The talk will cover 1) auroral physics and 2) a related contribution to hardware development:
1) Auroral physics. Current continuity and Ohm’s law control de closure of field-aligned currents (FACs) by ionospheric Pedersen and Hall currents at the bottom end of the auroral current circuit – and of the
magnetosphere-ionosphere (M-I) coupling chain. While the two laws are geometry independent, the specific applications to auroral electrodynamics can take advantage of aurora’s tendency towards elongated forms, be it auroral arcs and related FAC sheets, or the large-scale Region 1 / Region 2 FACs, underlying the auroral oval.

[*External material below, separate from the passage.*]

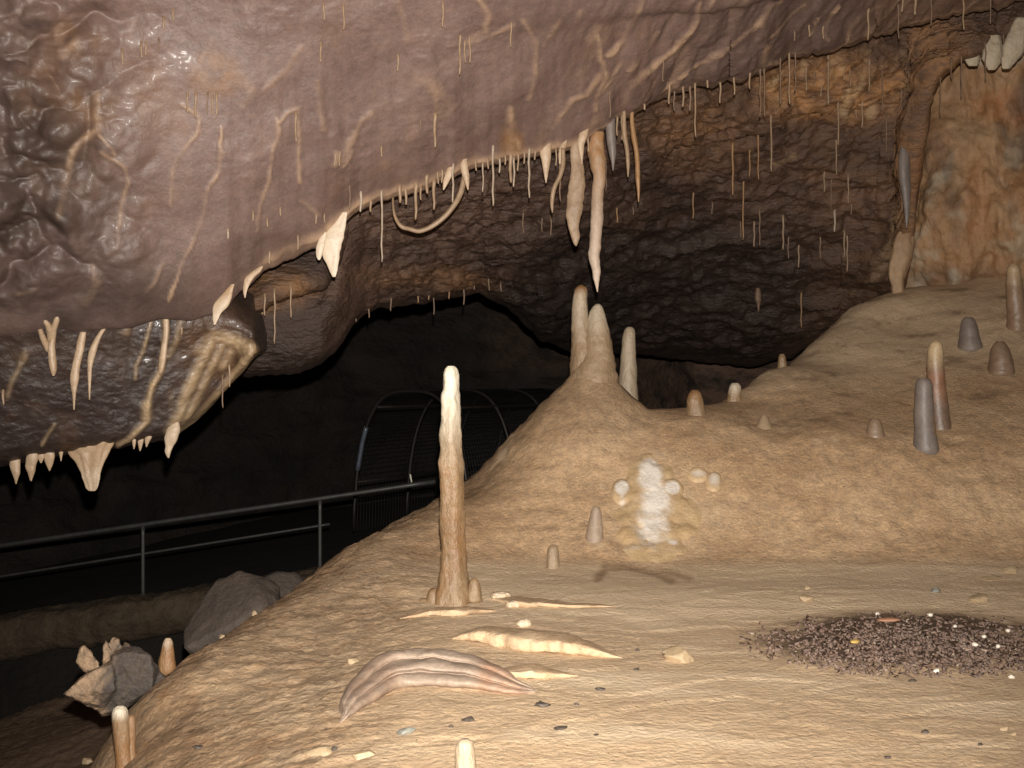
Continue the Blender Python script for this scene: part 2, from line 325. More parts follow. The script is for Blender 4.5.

The talk will address auroral electrodynamics, building on the ideal 1D geometry, complemented with realistic features, like longitudinal gradients and a thick ionosphere. M-I coupling implications of such features will be considered too, including prospects to take advantage of the (much broader) datasets observed at low altitudes to monitor magnetospheric processes.
2) Hardware development. Both science and operational needs require enhanced multi-point coverage, for example to resolve better the various multi-scale phenomena in the auroral M-I system and their potentially harmful space weather effects. Key technologies and payloads are currently developed, to equip future constellations of cost effective (small) satellites. Among those, the talk will focus on the PreAmplifier DIscriminator (PADI) ASIC, originally designed for time-of-flight measurements in high energy physics experiments, then adopted also by the Jovian Dynamic Composition sensor of the Particle Environment Package on JUICE (because of its time resolution, well below 1 ns, and radiation hardness). As proven by ongoing UAF work to develop the Additively Manufactured Particle Plasma Spectrometer, tuned for small/CubeSat platforms and for ‘mass scale’ production, PADI can provide a suitable front-end electronics solution also for such miniature, low power instruments.